One of the more controversial practices that started because of NAFTA was to move manufacturing and industrial jobs just over the Mexican border. Workers in Mexico would then assemble products to be exported back into the United States. Without tariffs or restrictions in place, the cost-savings generated by this practice could be realized immediately. At the same time, health benefits, labor rights, and worker safety issues were not addressed in the same manner as they would have been in the U.S. and Canada, which placed Mexican workers at a greater threat of harm.

5. It may have increased overall illegal immigration rates.
Because there was a greater prospect for employment in Mexico because of NAFTA, the treaty was thought to offer the possibility of reducing the overall rates of illegal immigration into the United States and Canada. The opposite effect, however, ended up being reality. Between 1990-2000, the rates of illegal immigration originating from Mexico doubled.

6. The U.S. trade deficit grew exponentially within the region.
According to the Economic Policy Institute, the trade deficit for the United States in 1993 was about $17 billion. In 2013, the trade deficit was over $175 billion. Part of the reason behind that shift is the transfer of manufacturing jobs which then ship goods back into the U.S. that were once produced here. Another component of this deficit is the fact that Mexico experienced a 150% increase in FDI after NAFTA was enforced.

7. Regulations from NAFTA are inconsistently enforced.
As part of the free-trade movement of goods, Mexico is permitted to cross the border and stay within a 20-mile zone of commercialization for shipping. The commercialization zone is established by Congress. It must be enforced, however, by local officials. Mexican trucks receive much more latitude in the U.S. than American truckers in Mexico within the same radius. Many of the heavier or larger trucks are not even permitted entry into Mexico because of size restrictions that are enforced at the border.

8. Emissions have risen since the implementation of NAFTA.
The goal of NAFTA was to improve more than just working conditions. It was also supposed to improve environmental standards and conditions in the manufacturing and industrial sectors. According to the Huffington Post, however, the opposite occurred. After 20 years of NAFTA being enforced, greenhouse gas emissions rose by 1.3 billion metric tons, reaching 8.3 billion metric tons in 2005. Unsustainable water use, deforestation, and other practices have also contributed to environmental harm with this treaty.
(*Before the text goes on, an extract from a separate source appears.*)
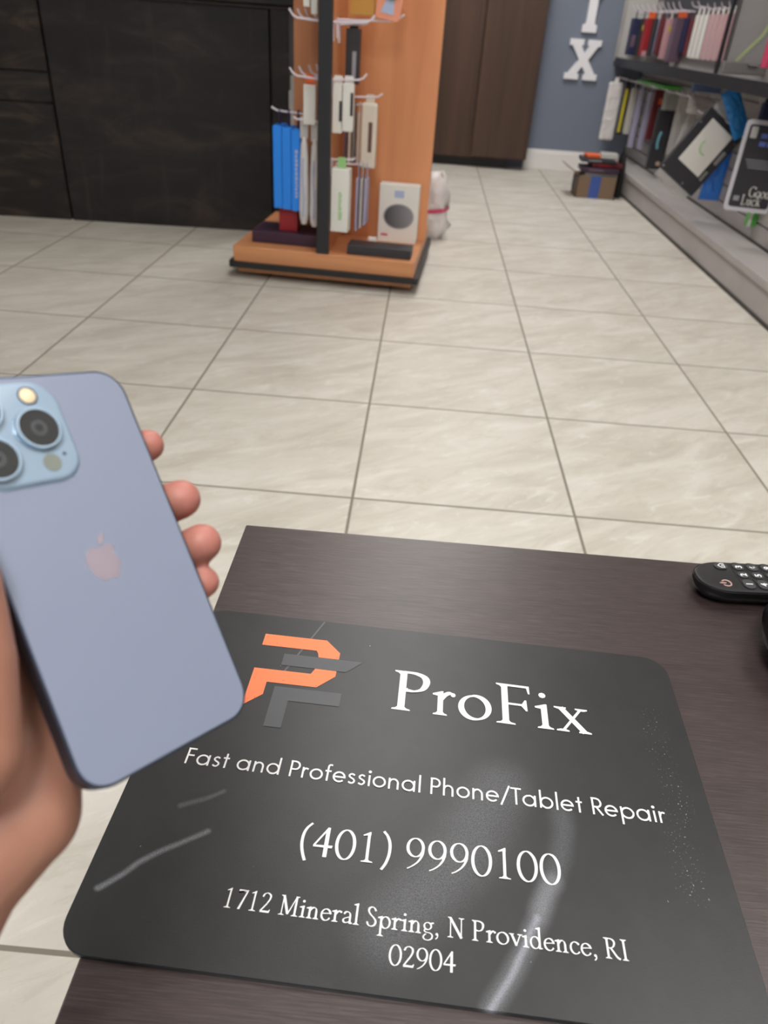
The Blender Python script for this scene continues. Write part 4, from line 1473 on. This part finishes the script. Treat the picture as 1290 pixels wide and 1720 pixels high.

9. It creates potential security risks.
Although there are identification standards in place that customs and border officials follow on air, land, and sea crossings, the allowance of identification alternatives, other than a passport, does create certain security risks. Compared to pre-2009 when a valid ID and a birth certificate were all that was required, there have been improvements in border security and population movement. There is still much work in this area that could be done, however, and that is why it could be such a disadvantage.

These NAFTA pros and cons show that some sectors have benefitted from this treaty and others have not. Those who have profited are more likely to support this treaty, while those who have been harmed by it support the idea of re-negotiating it or eliminating it altogether. Only time will tell what the future will be and if NAFTA will be included in it for the U.S., Canada, and Mexico.